Destiny

May. 21st, 2004 10:20 am
sobrique: (Default)
[personal profile] sobrique
Have you ever had one of those moments where and event or object seems to 'resonate'.
One of those feelings that if the world was more magical (in a high fantasy sense) it would have just glowed?

In the last few years, there's been a few occasions where 'I just knew' that something would happen.

The classic example was the tall ships race, back at college. I applied to go, did the team building stuff. I was mostly convinced that I would be going sailing the baltic.
And then heard my application wasn't successful, but I'd be put on the waiting list.

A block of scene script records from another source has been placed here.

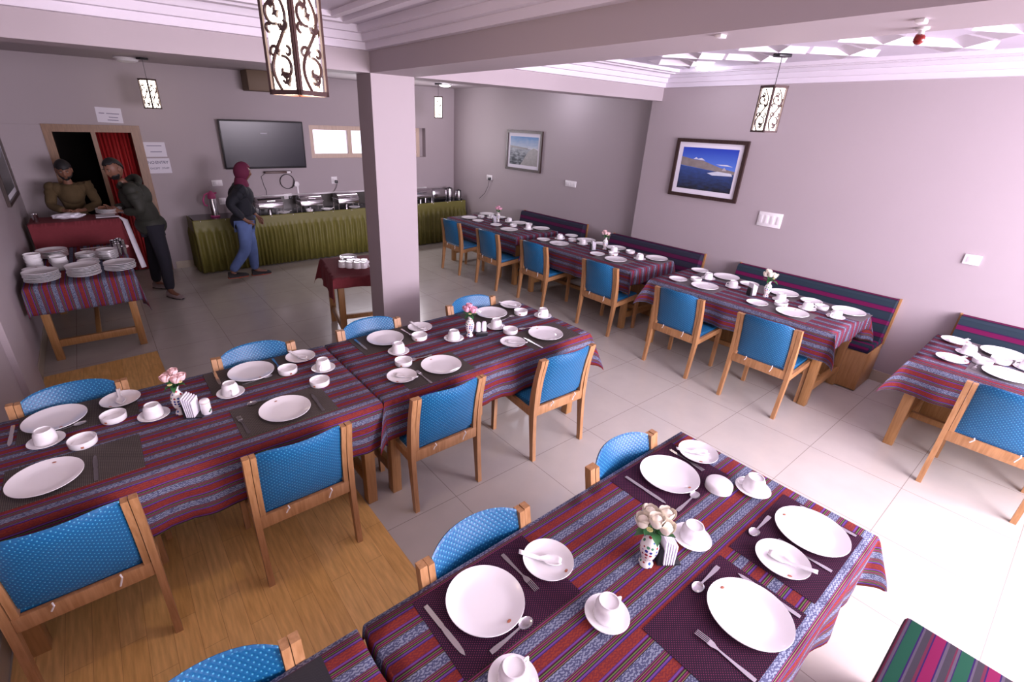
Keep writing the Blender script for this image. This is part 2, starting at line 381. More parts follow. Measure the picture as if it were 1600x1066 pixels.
# doorway: dark room behind, frame, red curtain
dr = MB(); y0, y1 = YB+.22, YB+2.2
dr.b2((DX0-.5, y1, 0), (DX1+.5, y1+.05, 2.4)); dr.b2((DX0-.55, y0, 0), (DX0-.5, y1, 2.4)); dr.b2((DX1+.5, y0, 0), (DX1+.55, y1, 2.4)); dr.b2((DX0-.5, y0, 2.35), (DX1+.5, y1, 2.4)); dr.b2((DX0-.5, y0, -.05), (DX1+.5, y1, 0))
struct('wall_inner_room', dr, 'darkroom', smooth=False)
df = MB(); t = .06
df.b2((DX0-.03, YB-.03, 0), (DX0+t, YB+.12, DZ-t)); df.b2((DX1-t, YB-.03, 0), (DX1+.05, YB+.12, DZ-t)); df.b2((DX0-.03, YB-.03, DZ-t), (DX1+.05, YB+.12, DZ+.03)); df.b2((.095, YB, 0), (.145, YB+.08, DZ-t))
struct('door_1', df, 'dfwood', 'brown wooden door frame with a middle post', smooth=False)
struct('trim_8', MB().b2((XL, YB-.02, 0), (DX0-.03, YB, DZ+.02)), 'wallm', 'flat raised panel left of the doorway', smooth=False)
cu = []
for i in range(61):
    x = .15+i*(DX1-t-.15)/60; cu.append([(x, YB+.14+.022*sin(i*.9)+.01*sin(i*2.3), z) for z in (.02, .6, 1.3, DZ-.04)])
cobj = MB().grid(cu).build('door_curtain', 'curtain'); cobj.modifiers.new('s', 'SOLIDIFY').thickness = .004
tag(cobj, 'shiny red curtain hanging in the right half of the doorway', 'curtain')
# back wall window
wn = MB(); wn.b2((WX0, YB+.03, WZ0), (WX1-.12, YB+.11, WZ0+.07)); wn.b2((WX0, YB+.03, WZ1-.07), (WX1-.12, YB+.11, WZ1))
for x in (WX0, 3.70, 4.35, WX1-.19): wn.b2((x, YB+.03, WZ0+.07), (x+.07, YB+.11, WZ1-.07))
wobj = struct('window_1', wn, 'pwood', 'long high window with pale wooden frame', smooth=False)
gm = mat('frosted_glass', (.95, .93, .97), .35); gm.node_tree.nodes['Principled BSDF'].inputs['Transmission Weight'].default_value = .9
MB().b2((WX0+.07, YB+.06, WZ0+.07), (WX1-.19, YB+.066, WZ1-.07)).build('window_pane', gm, wobj, smooth=False)
struct('wall_window_reveal', MB().b2((WX1-.12, YB+.12, WZ0), (WX1, YB+.2, WZ1)), 'wallm', smooth=False)
# dark wooden box under the rear ceiling
tag(MB().b2((2.08, 8.36, 2.57), (2.60, YB, RZ), .01).build('wooden_duct_box', mat('brown_box', (.13, .085, .05), .6), smooth=True), 'brown wooden box under the ceiling above the television', 'box')
# vinyl floor covering with wood planks
vn = MB().prism([(XL+.02, YF+.05), (.90, YF+.05), (.90, 3.35), (.14, 3.35), (.10, 5.52), (XL+.02, 5.45)], .0005, .004, 'z').build('vinyl_flooring', 'vinyl', smooth=False)
tag(vn, 'orange brown wood-look vinyl sheet on the tiled floor', 'floor covering')

# ------------------------------------------------------------------ lamps
def scroll(cx, cz, r0, turns, a0, s=1, n=26):
    return [(cx+r0*(1-.8*i/n)*cos(a0+s*turns*2*pi*i/n), cz+r0*(1-.8*i/n)*sin(a0+s*turns*2*pi*i/n)) for i in range(n+1)]
def pendant_lamp(loc, rz, label, power, H=.33, W=.135, ceil=CZ):
    t = thing('pendant_lamp', label, 'lamp', (loc[0], loc[1], loc[2]), rz, 'square fretwork pendant lamps')
    for k in range(4):
        mb = MB(); y = -W/2; b = .011; T = .008
        mb.b2((-W/2, y-T/2, 0), (-W/2+b, y+T/2, H)); mb.b2((W/2-b, y-T/2, 0), (W/2, y+T/2, H)); mb.b2((-W/2, y-T/2, 0), (W/2, y+T/2, b*1.4)); mb.b2((-W/2, y-T/2, H-b), (W/2, y+T/2, H))
        def curl(pts, r=.0042): mb.tube([(p[0], y, p[1]) for p in pts], [r*(1.25-.5*abs(i/len(pts)-.3)) for i in range(len(pts))], 6)
        S = []
        for i in range(41):      # the long S stem
            u = i/40; S.append((-.038*sin(2*pi*u*1.0+.3)*(1), .015+u*(H-.03)))
        curl(S, .005)
        for cx, cz, r0, tn, a0, s in ((.012, .075, .040, .85, pi*.55, -1), (.018, .055, .022, .8, pi*1.2, 1), (-.028, .125, .024, .8, 0, 1), (-.014, .245, .042, .85, -pi*.4, -1), (.03, .205, .022, .8, pi, 1), (-.02, .275, .02, .8, pi*1.5, 1), (.032, .125, .017, .7, pi*.5, -1), (-.035, .2, .017, .7, pi*1.5, -1)):
            curl(scroll(cx, cz, r0, tn, a0, s), .0045)
        for cx, cz in ((.005, .062), (-.012, .128), (.02, .038), (.0, .235), (-.022, .262), (.024, .192)):   # small star shaped leaves
            pts = []
            for q in range(8):
                rr = .016 if q % 2 == 0 else .007; pts.append((cx+rr*cos(q*pi/4+.4), cz+rr*sin(q*pi/4+.4)))
            mb.prism(pts, y-T/2, y+T/2, 'y')
        mb.xform(Matrix.Rotation(k*pi/2, 4, 'Z'))
        mb.build('fretwork_panel', 'lampwood', t)
    MB().b2((-W/2-.003, -W/2-.003, H-.004), (W/2+.003, W/2+.003, H+.01)).build('lamp_cap', 'lampwood', t)
    MB().b2((-W/2+.012, -W/2+.012, .01), (W/2-.012, W/2-.012, H-.008)).build('lamp_shade', 'glow', t, smooth=False)
    MB().tube([(0, 0, H), (0, 0, ceil-loc[2]-.01)], .003, 6).build('cord', 'black', t)
    MB().b2((-.06, -.035, ceil-loc[2]-.025), (.06, .035, ceil-loc[2]-.001), .005).build('ceiling_mount', 'black', t)
    l = bpy.data.lights.new('lamp_bulb', 'POINT'); l.energy = power; l.color = (1, .74, .50); l.shadow_soft_size = .07
    o = bpy.data.objects.new('lamp_bulb', l); COL.objects.link(o); o.parent = t; o.location = (0, 0, -.04)
    return t
pendant_lamp((.64, 1.90, 2.315), radians(45-19+1), 'large fretwork pendant lamp hanging nearest the camera at the top', 11)
pendant_lamp((4.42, 1.98, 2.26), radians(45-66), 'lit fretwork pendant lamp over the tables by the right wall', 2, ceil=CZ-.04)
pendant_lamp((.80, 8.0, 2.27), radians(45-6), 'lit fretwork pendant lamp near the doorway on the left', .4, ceil=RZ)
pendant_lamp((4.97, 7.76, 2.30), radians(-32), 'small lit pendant lamp right of the pillar above the buffet', 1.2, ceil=RZ)
def round_light(loc, label, on, r=.09, h=.035, pw=2.5):
    t = thing('ceiling_light', label, 'ceiling light', loc)
    MB().lathe([(r*1.1, 0), (r*1.1, -.012), (r, -.014)], 28).build('light_rim', 'plastic', t)
    MB().lathe([(r*.96, -.013), (r*.9, -h*.7), (r*.6, -h), (0.001, -h*1.05)], 28).build('light_diffuser', 'bulb' if on else 'plastic', t)
    if on:
        l = bpy.data.lights.new('light_bulb', 'POINT'); l.energy = pw; l.color = (.90, .86, 1); l.shadow_soft_size = .08
        o = bpy.data.objects.new('light_bulb', l); COL.objects.link(o); o.parent = t; o.location = (0, 0, -.14)
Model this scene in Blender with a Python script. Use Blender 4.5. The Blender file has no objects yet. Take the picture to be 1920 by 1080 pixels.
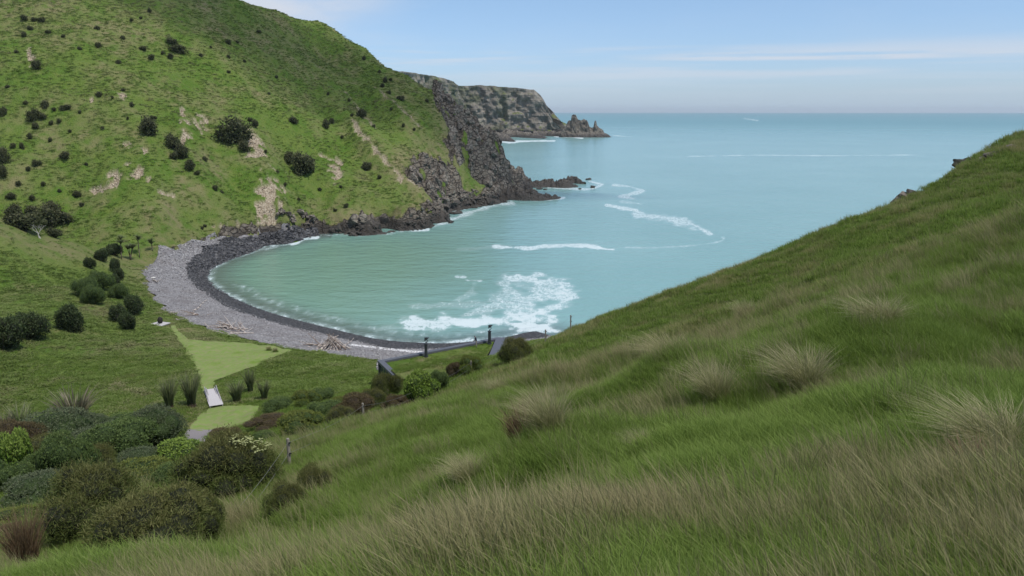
import bpy, bmesh, math, random, time
import numpy as np
from mathutils import Vector, Matrix, noise as mnoise

T0 = time.time()
R = math.radians
scene = bpy.context.scene
COL = scene.collection

# ------------------------------------------------------------------ camera
CAM_H = 40.0
FPX = 1493.0            # focal length in pixels of a 1920 wide picture
PITCH = R(12.5)
cam_data = bpy.data.cameras.new('camera')
cam_data.sensor_width = 36.0
cam_data.lens = FPX / 1920.0 * 36.0
cam_data.clip_start = 0.3
cam_data.clip_end = 60000.0
cam = bpy.data.objects.new('camera', cam_data)
COL.objects.link(cam)
cam.location = (0, 0, CAM_H)
cam.rotation_euler = (math.pi / 2 - PITCH, 0, 0)
scene.camera = cam

# ------------------------------------------------------------------ light
SUN_DIR = Vector((0.40, -0.28, 0.87)).normalized()      # towards the sun
sun_el = math.asin(SUN_DIR.z)
sun_az = math.atan2(SUN_DIR.x, SUN_DIR.y)
sd = bpy.data.lights.new('sun', 'SUN')
sd.energy = 3.3
sd.angle = R(1.0)
sd.color = (1.0, 0.955, 0.88)
sun = bpy.data.objects.new('sun', sd)
COL.objects.link(sun)
sun.rotation_euler = (-SUN_DIR).to_track_quat('-Z', 'Y').to_euler()
sun.location = (0, 0, 300)

world = bpy.data.worlds.new('World')
scene.world = world
world.use_nodes = True
nt = world.node_tree
nt.nodes.clear()
N = nt.nodes.new
L = nt.links.new
wo = N('ShaderNodeOutputWorld')
bg = N('ShaderNodeBackground')
bg.inputs['Strength'].default_value = 0.125
sky = N('ShaderNodeTexSky')
sky.sky_type = 'NISHITA'
sky.sun_disc = False
sky.sun_elevation = sun_el
sky.sun_rotation = sun_az
sky.altitude = 40
sky.air_density = 1.0
sky.dust_density = 0.4
sky.ozone_density = 2.0
# thin clouds: noise over direction (azimuth, elevation)
tc = N('ShaderNodeTexCoord')
sep = N('ShaderNodeSeparateXYZ')
L(tc.outputs['Generated'], sep.inputs[0])


def M2(op, a, b=None, c=None, tree=None):
    n = (tree or nt).nodes.new('ShaderNodeMath')
    n.operation = op
    for i, v in enumerate((a, b, c)):
        if v is None:
            continue
        if isinstance(v, (int, float)):
            n.inputs[i].default_value = v
        else:
            (tree or nt).links.new(v, n.inputs[i])
    return n.outputs[0]


def smooth(v, a, b, tree=None, lo=0.0, hi=1.0):
    t = tree or nt
    n = t.nodes.new('ShaderNodeMapRange')
    n.interpolation_type = 'SMOOTHSTEP'
    t.links.new(v, n.inputs[0])
    n.inputs[1].default_value = a
    n.inputs[2].default_value = b
    n.inputs[3].default_value = lo
    n.inputs[4].default_value = hi
    return n.outputs[0]


az = M2('ARCTAN2', sep.outputs[0], sep.outputs[1])
el = M2('ARCSINE', sep.outputs[2])


def dirnoise(sx, sy, off, detail=6, rough=0.55):
    cb = N('ShaderNodeCombineXYZ')
    L(M2('MULTIPLY_ADD', az, sx, off), cb.inputs[0])
    L(M2('MULTIPLY_ADD', el, sy, off * 0.7), cb.inputs[1])
    n = N('ShaderNodeTexNoise')
    n.noise_dimensions = '2D'
    n.inputs['Scale'].default_value = 1.0
    n.inputs['Detail'].default_value = detail
    n.inputs['Roughness'].default_value = rough
    L(cb.outputs[0], n.inputs['Vector'])
    return n.outputs['Fac']


# streaky band a few degrees over the horizon
band = M2('MULTIPLY', smooth(el, R(1.2), R(3.6)), smooth(el, R(4.9), R(3.5)))
c1 = M2('MULTIPLY', smooth(dirnoise(2.6, 60, 3.1), 0.44, 0.66), band)
# sharper streak on the right, elevation about 3.5 degrees
sty = M2('SUBTRACT', el, M2('MULTIPLY_ADD', az, -0.010, R(3.62)))
stk = M2('MULTIPLY', smooth(M2('ABSOLUTE', sty), 0.0042, 0.0004), smooth(az, R(6), R(14)))
stk = M2('MULTIPLY', stk, smooth(az, R(34), R(24)))
stk = M2('MULTIPLY', stk, smooth(dirnoise(7, 90, 7.7), 0.30, 0.62))
# general soft veil, stronger towards the left and overhead
veil = M2('MULTIPLY', smooth(dirnoise(2.0, 9, 11.3, 5), 0.42, 0.78), smooth(el, R(1.5), R(6)))
veil = M2('MULTIPLY', veil, smooth(az, R(6), R(-22), lo=0.12, hi=0.95))
# soft low bank just over the sea
bank = M2('MULTIPLY', smooth(dirnoise(3.0, 110, 21.3, 5), 0.38, 0.70), M2('MULTIPLY', smooth(el, R(0.3), R(1.6)), smooth(el, R(3.4), R(2.0))))
cl = M2('ADD', M2('MULTIPLY', c1, 0.60), M2('MULTIPLY', stk, 0.75))
cl = M2('ADD', cl, M2('MULTIPLY', veil, 0.85))
cl = M2('ADD', cl, M2('MULTIPLY', bank, 0.22))
puff = M2('MULTIPLY', smooth(el, R(4.6), R(8.0)), M2('MULTIPLY', smooth(az, R(-6), R(-13)), smooth(dirnoise(5, 14, 31.0, 5), 0.25, 0.6)))
cl = M2('ADD', cl, M2('MULTIPLY', puff, 0.75))
cl = M2('MINIMUM', cl, 0.9)
mx = N('ShaderNodeMix')
mx.data_type = 'RGBA'
hzf = N('ShaderNodeMix')
hzf.data_type = 'RGBA'
L(smooth(el, R(2.6), R(-0.3), hi=0.85), hzf.inputs[0])
L(cl, mx.inputs[0])
# grade of the clear sky (Nishita is a little strong and dark towards the zenith)
tint = N('ShaderNodeMix')
tint.data_type = 'RGBA'
tint.blend_type = 'MULTIPLY'
tint.inputs[0].default_value = 1.0
L(sky.outputs[0], tint.inputs[6])
tcol = N('ShaderNodeMix')
tcol.data_type = 'RGBA'
L(smooth(el, R(-2), R(11)), tcol.inputs[0])
tcol.inputs[6].default_value = (0.58, 0.74, 1.12, 1)
tcol.inputs[7].default_value = (0.80, 0.87, 0.98, 1)
L(tcol.outputs[2], tint.inputs[7])
L(tint.outputs[2], mx.inputs[6])
mx.inputs[7].default_value = (5.0, 5.3, 5.9, 1)
L(mx.outputs[2], hzf.inputs[6])
hzf.inputs[7].default_value = (3.6, 4.55, 5.5, 1)
L(hzf.outputs[2], bg.inputs['Color'])
L(bg.outputs[0], wo.inputs['Surface'])

scene.view_settings.view_transform = 'Standard'
scene.view_settings.look = 'None'
scene.view_settings.exposure = 0.12
scene.view_settings.gamma = 1.0
scene.view_settings.use_curve_mapping = False
scene.render.engine = 'CYCLES'
scene.cycles.max_bounces = 6
scene.cycles.diffuse_bounces = 3
scene.cycles.glossy_bounces = 2
scene.cycles.transmission_bounces = 3
scene.cycles.transparent_max_bounces = 6
scene.cycles.volume_bounces = 0
scene.cycles.volume_step_rate = 4.0
scene.cycles.caustics_reflective = False
scene.cycles.caustics_refractive = False
scene.cycles.use_denoising = True
try:
    scene.cycles.denoiser = 'OPENIMAGEDENOISE'
    scene.cycles.denoising_input_passes = 'RGB_ALBEDO_NORMAL'
    scene.cycles.denoising_prefilter = 'ACCURATE'
except Exception:
    pass

# ------------------------------------------------------------------ helpers
CP, SP = math.cos(PITCH), math.sin(PITCH)


def ray(px, py):
    X = (px - 960.0) / FPX
    Z = (540.0 - py) / FPX
    return (X, CP + Z * SP, -SP + Z * CP)


def PY(px, py, Y):
    """point seen at (px, py) of the 1920 picture at forward distance Y"""
    d = ray(px, py)
    t = Y / d[1]
    return (d[0] * t, Y, CAM_H + d[2] * t)


def PZ(px, py, z):
    d = ray(px, py)
    t = (z - CAM_H) / d[2]
    return (d[0] * t, d[1] * t, z)


def _h(ix, iy, seed):
    n = (ix.astype(np.int64) * 374761393 + iy.astype(np.int64) * 668265263 + seed * 974634777) & 0xFFFFFFFF
    n = ((n ^ (n >> 13)) * 1274126177) & 0xFFFFFFFF
    n = (n ^ (n >> 16)) & 0xFFFFFFFF
    return n.astype(np.float64) / 4294967295.0


def vnoise(x, y, seed=0):
    x = np.asarray(x, float)
    y = np.asarray(y, float)
    ix = np.floor(x)
    iy = np.floor(y)
    fx = x - ix
    fy = y - iy
    fx = fx * fx * fx * (fx * (fx * 6 - 15) + 10)
    fy = fy * fy * fy * (fy * (fy * 6 - 15) + 10)
    a = _h(ix, iy, seed)
    b = _h(ix + 1, iy, seed)
    c = _h(ix, iy + 1, seed)
    d = _h(ix + 1, iy + 1, seed)
    return (a + (b - a) * fx) * (1 - fy) + (c + (d - c) * fx) * fy


def fbm(x, y, octv=4, seed=0, gain=0.5):
    s = 0
    a = 1.0
    t = 0
    for o in range(octv):
        s = s + a * (vnoise(x * 2 ** o + 17.3 * o, y * 2 ** o - 9.1 * o, seed + o) * 2 - 1)
        t += a
        a *= gain
    return s / t


def ridged(x, y, octv=4, seed=0):
    s = 0
    a = 1.0
    t = 0
    for o in range(octv):
        n = 1 - np.abs(vnoise(x * 2 ** o + 5.3 * o, y * 2 ** o + 3.1 * o, seed + o) * 2 - 1)
        s = s + a * n * n
        t += a
        a *= 0.5
    return s / t


def sstep(v, a, b):
    t = np.clip((v - a) / (b - a), 0, 1)
    return t * t * (3 - 2 * t)


def inpoly(x, y, poly):
    x = np.asarray(x)
    y = np.asarray(y)
    ins = np.zeros(x.shape, bool)
    n = len(poly)
    for i in range(n):
        x0, y0 = poly[i][:2]
        x1, y1 = poly[(i + 1) % n][:2]
        c = ((y0 > y) != (y1 > y))
        if y1 == y0:
            continue
        xi = x0 + (y - y0) * (x1 - x0) / (y1 - y0)
        ins ^= (c & (x < xi))
    return ins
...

2 months later however, one of the participants dropped out, and I was next in line.
This was good news, but not a suprise. At some level, I think I knew.

I had a similar sort of experience when applying for the job at AAH Pharmceuticals. I 'had a strong feeling' that I'd get it, and whilst I wasn't wanting to count my chickens, I was already starting to consider whether I'd take it or not (in the end, I decided not to).

I've met a few people that I've known that we're going to be friends.

I'm sure most people have experienced feeling of deja vu. I've certainly had a few of those.

Now there's one theory that things like this, deja vu etc. are remembered only because they're confirmed - we may have many moments we're definite that the world is going to work out in our favour, only to be denied, but because the 'spooky co-incidence' doesn't occur, we don't recall it. After all, that was just a run of bad luck.

Or perhaps we're just creating self fulfilling prophecy - by being determined that something will be, we make it _much_ more likely through our own actions.

Personally though, I'd rather believe in the former. That destiny is a force of it's own, and sometimes you can pick up on that.

Perhaps some empirical testing might confirm that - if I record each time I think that way, and try and correlate, then I'll probably find that there's no 'substantive' link. Which is why I'm not going to do it, because I rather like the delusion that there's some things that were just meant to be.

Date: 2004-05-21 02:54 am (UTC)
From: [identity profile] jambon-gris.livejournal.com
leaving Alstrom for pastures greener (I.e. i.e slightly more vegitation than say mars)

Date: 2004-05-21 03:17 am (UTC)
From: [identity profile] sobrique.livejournal.com
Naa, just looking at moving house soon.